Conrad’s Circus Series 1-X, 2011
  If there is any line to be drawn between innocent or good intention of Nigeria’s post-colonial political elites and the current fragile state of the country, the video installation version of For Crown+ Country Series provides an insight. The dialogue goes thus between the colonial masters and the Africans: “Are you an optimist or a pessimist about the future of Nigeria?” The turbaned man responds, “I am highly optimistic.”
  And more worrisome, quite a number of the works are populated with the graveyard images. What is the metaphor about these archival images on graveyards? “Cemeteries are sites of memory and history,” Yahaya explained.
   In another of the series, an unidentified turbaned emir, a sculptural signpost and a colonial official, all matted on the graveyard reminds of the passage of time. The sign reads: “In memory of Secretary Williams Peters, first royal scouts; died at Zugeru on the 18th May, 1904.”
   About words on marble on the role of religion in nation building, Yahaya dips into archive to get the late sage, Obafemi Awolowo’s thoughts, which says, “Religious leaders not need to be intolerant of politicians or of their maneuvers for vantage position.”
  From the military era come the representational archival images, which result in composites such as General Olusegun Obasanjo and his former Chief of Staff, Major General Shehu Yar’Adua chatting in a picture matted on a street of ruins.
  And to remind some of the living political elites of their vituperations or words of wisdom from the past, Obasanjo is quoted in one of the inscriptions. The text attached to one of the exhibits, Conrad Circus Series 1 x, 2011 states: Any prolonged military rule in the form of diarchy or any other arrangement would not only bring the armed forces into disrepute, but would amount to a declaration of war against the sovereign right of the people of Nigeria to choose their own leader and conduct their affairs in accordance with the constitution.
  This is an apparent reference to General Ibrahim Banbangida’s marathon political transition project of the late 1980s, which ended in a colossal misadventure in 1993.
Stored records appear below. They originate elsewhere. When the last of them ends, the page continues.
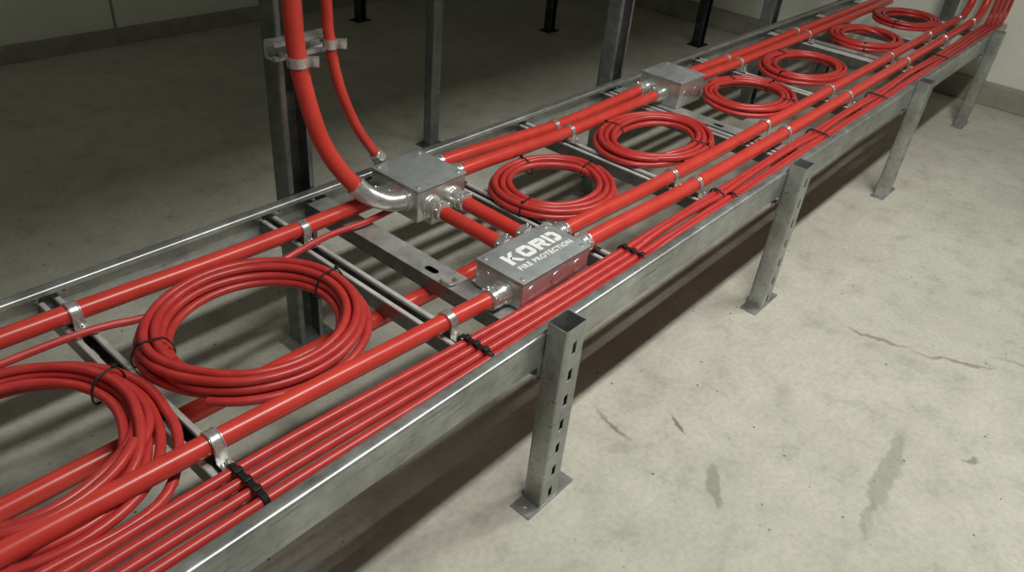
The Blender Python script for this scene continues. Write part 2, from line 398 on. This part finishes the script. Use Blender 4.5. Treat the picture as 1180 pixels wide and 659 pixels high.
back_post(3.36, 4.10, 0.06, 0.05, 'dark post in the deepest shadow by the back wall, just right of the thin riser', DARKP, True)
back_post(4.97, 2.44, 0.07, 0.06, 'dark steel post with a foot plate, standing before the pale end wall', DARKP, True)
back_post(5.38, 1.06, 0.08, 0.06, 'dark grey-green post against the end wall beside the upturned conduits', POSTM)

# ---------------------------------------------------------------- conduits
ZC = 0.511                       # conduit centre height
def conduit(name, label, pts, r, group=None, step=0.05, couplings=(), n=20):
    bm = bmesh.new(); sweep(bm, spl(pts, step), r, n)
    if not couplings:
        return tag(obj(name, bm, REDC), label, 'conduit', group)
    t = thing(name, label, 'conduit', pts[0], group)
    obj('tube', bm, REDC, t)
    for p, d in couplings:
        b2 = bmesh.new(); lathe(b2, p, d, [(0, r + 0.0005), (0, r + 0.004), (0.012, r + 0.004), (0.013, r + 0.0025), (0.018, r + 0.0025), (0.019, r + 0.004), (0.030, r + 0.004), (0.030, r + 0.0005)], 20)
        obj('coupling', b2, BRIGHT, t)
    return t
CR = 0.0195
G1 = 'red conduits clamped along the rack'
conduit('red_conduit', 'red conduit running from the lower left corner into the lettered box', [(-0.5, 0.950, ZC), (0.3, 0.929, ZC), (0.8, 0.905, ZC), (1.108, 0.888, ZC)], CR, G1)
conduit('red_conduit', 'red conduit along the far rail, from the left edge to the box under the risers', [(-0.5, 1.452, ZC), (0.3, 1.430, ZC), (0.8, 1.408, ZC), (1.205, 1.392, ZC + 0.01)], CR + 0.0005, G1)
def bend_up(x, y, r0, z, xe, top=2.69):
    pts = []
    for k in range(7):
        a = PI / 2 * k / 6; pts.append((xe - r0 + r0 * math.sin(a), y, z + r0 - r0 * math.cos(a)))
    pts += [(xe, y, z + r0 + 0.2), (xe, y, top)]
    return pts
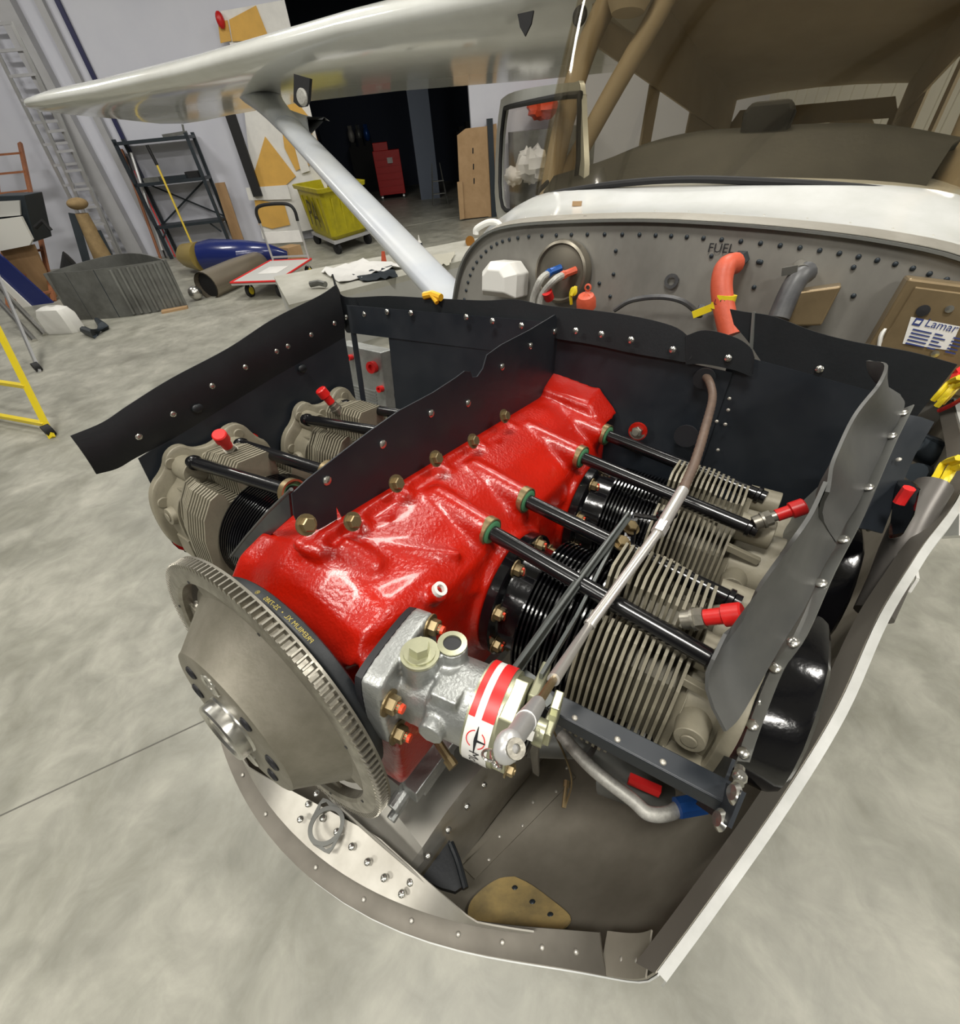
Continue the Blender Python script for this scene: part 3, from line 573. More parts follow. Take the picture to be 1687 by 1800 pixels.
# safety wire coil in the gap
wc = MB(); cc = PA(484, 950, x=-4.2)
for k in range(5):
    wc.tube([cc + V((.12 * sin(3 * t + k), .33 * cos(t) + .05 * k, .62 * sin(t) - .06 * k)) for t in [2 * pi * i / 24 for i in range(25)]], .04, 6, cap=False)
wc.tube(spl([cc + V((0, .1, -.4)), cc + V((.1, .15, -.8)), cc + V((.2, -.05, -1.15))], 5), .06, 6)
tag(obj('wire_coil', wc, POLI), 'small coil of bright safety wire in the dark gap right of the crankcase nose', 'wire')

# left side: grey metal flange, rubber flaps
SL = [PA(1300, 1340, y=15.9), PA(1320, 1280, y=15.9), PA(1360, 1180, y=16.0), PA(1400, 1120, y=16.15), PA(1450, 1010, y=16.5), PA(1500, 915, y=17.0), PA(1555, 790, y=17.5), PA(1590, 720, y=17.9)]
SLs = spl(SL, 5)
g = [[p + V((0, .22, .25)) for p in SLs], [p + V((0, -.05, 0)) for p in SLs], [V((p.x + .1, min(p.y - .15, 15.75), min(p.z - 2.2, 2.5))) for p in SLs]]
lm = obj('side_panel', MB().sheet(g, .05), GREYM, baf); lm['label'] = 'bare grey left hand baffle flange with bright screws'
for i, t in enumerate([.03, .16, .3, .42, .55, .66, .78, .9, .98]):
    q = SLs[int(t * (len(SLs) - 1))]; inst('screw', RIVB, AM(q + V((.0, -.02, .18)), (.3, -.5, .8)), lm)
fa = [PA(1255, 1165, y=13.95), PA(1285, 1105, y=14.1), PA(1330, 1045, y=14.3), PA(1370, 990, y=14.5), PA(1400, 950, y=14.6), PA(1430, 905, y=14.8), PA(1455, 850, y=15.0)]
fb = [PA(1276, 1290, y=14.9), PA(1300, 1265, y=15.2), PA(1338, 1200, y=15.5), PA(1378, 1130, y=15.8), PA(1415, 1070, y=16.1), PA(1445, 1005, y=16.4), PA(1470, 960, y=16.6)]
a = spl(fa, 4); b2 = spl(fb, 4); g = [[lerp(p, q, t) + V((-.1, -.35 * sin(pi * t), 0)) for p, q in zip(a, b2)] for t in (0, .25, .5, .75, 1)]
o = obj('rubber_flap', MB().sheet(g, .11), RUBG, baf); o['label'] = 'front grey rubber flap over the left hand pushrod tubes'
fa = [PA(1458, 868, y=15.1), PA(1462, 830, y=15.2), PA(1482, 780, y=15.35), PA(1500, 742, y=15.5), PA(1530, 700, y=15.7), PA(1555, 665, y=15.9), PA(1556, 645, y=16.3), PA(1530, 630, y=16.0)]
fb = [PA(1470, 955, y=16.6), PA(1485, 925, y=16.8), PA(1510, 885, y=17.0), PA(1535, 830, y=17.3), PA(1560, 775, y=17.5), PA(1580, 740, y=17.7), PA(1588, 715, y=17.8), PA(1585, 690, y=17.6)]
a = spl(fa, 4); b2 = spl(fb, 4); g = [[lerp(p, q, t) + V((-.1, -.3 * sin(pi * t) * (1 + .8 * sin(i * .55)), .12 * sin(i * .6))) for i, (p, q) in enumerate(zip(a, b2))] for t in (0, .2, .4, .6, .8, 1)]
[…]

  Another of similar statesmanship words is from the late politician, Mallam Aminu Kano. Culled from a 1978 interview, the politician states …you see, Nigeria is a country of contradictions and we always like to work on emotions and unfounded things. We just want to say yes or no without regards to ethics.
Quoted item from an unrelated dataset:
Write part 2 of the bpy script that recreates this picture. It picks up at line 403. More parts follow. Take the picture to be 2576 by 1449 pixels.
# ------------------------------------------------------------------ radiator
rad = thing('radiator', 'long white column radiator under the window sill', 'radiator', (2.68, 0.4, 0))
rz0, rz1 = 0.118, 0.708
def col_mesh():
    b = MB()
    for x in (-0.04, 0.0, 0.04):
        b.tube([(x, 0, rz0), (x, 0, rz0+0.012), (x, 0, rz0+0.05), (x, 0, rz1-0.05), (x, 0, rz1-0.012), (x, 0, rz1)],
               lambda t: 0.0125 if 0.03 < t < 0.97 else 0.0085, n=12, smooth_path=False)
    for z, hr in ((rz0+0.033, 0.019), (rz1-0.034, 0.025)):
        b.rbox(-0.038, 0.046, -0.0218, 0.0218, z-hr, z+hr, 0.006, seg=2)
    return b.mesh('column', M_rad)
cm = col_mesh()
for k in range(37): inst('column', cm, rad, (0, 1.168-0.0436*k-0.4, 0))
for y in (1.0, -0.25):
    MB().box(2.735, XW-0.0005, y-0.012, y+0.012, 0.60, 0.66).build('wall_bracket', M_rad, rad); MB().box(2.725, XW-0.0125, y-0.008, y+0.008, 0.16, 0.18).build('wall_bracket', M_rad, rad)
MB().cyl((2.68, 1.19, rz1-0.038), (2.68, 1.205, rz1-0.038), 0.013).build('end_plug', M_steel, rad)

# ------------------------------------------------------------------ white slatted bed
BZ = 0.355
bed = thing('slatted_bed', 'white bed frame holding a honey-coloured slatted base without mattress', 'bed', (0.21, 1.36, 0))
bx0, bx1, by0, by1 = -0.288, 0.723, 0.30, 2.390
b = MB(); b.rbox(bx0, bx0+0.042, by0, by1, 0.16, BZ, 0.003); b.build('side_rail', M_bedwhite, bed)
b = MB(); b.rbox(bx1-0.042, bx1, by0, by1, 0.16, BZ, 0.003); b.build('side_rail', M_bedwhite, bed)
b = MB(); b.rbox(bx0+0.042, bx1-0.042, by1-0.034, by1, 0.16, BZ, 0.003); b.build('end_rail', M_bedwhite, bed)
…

Photographer Yahaya (speaking) during auctionthe exhibition, and (right) is the Director of Goethe-Institut, Marc-Andre Schmamachter Annekathrin Ebert
   INDEED, a fragmented nation such as Nigeria is better understood in the presentation of the video installation of the exhibition.  It depicts this in a TV set, which has poor reception. Yahaya narrated that “as the viewer tunes in to different channels: there is the colonial imperialist pre/post independence channel, the Nigerian politicians channel, the Nigerian military channel, the human rights channel, the channel of foreign media manipulation and an ethnic minority channel.” He noted that each channel offers a logical position for their purpose when viewed individually. However, in viewing all the channels at the same time “one can observe how a lot of nuanced messages are ‘lost in transmission’ and how bad reception can cause miscommunication and alter history.”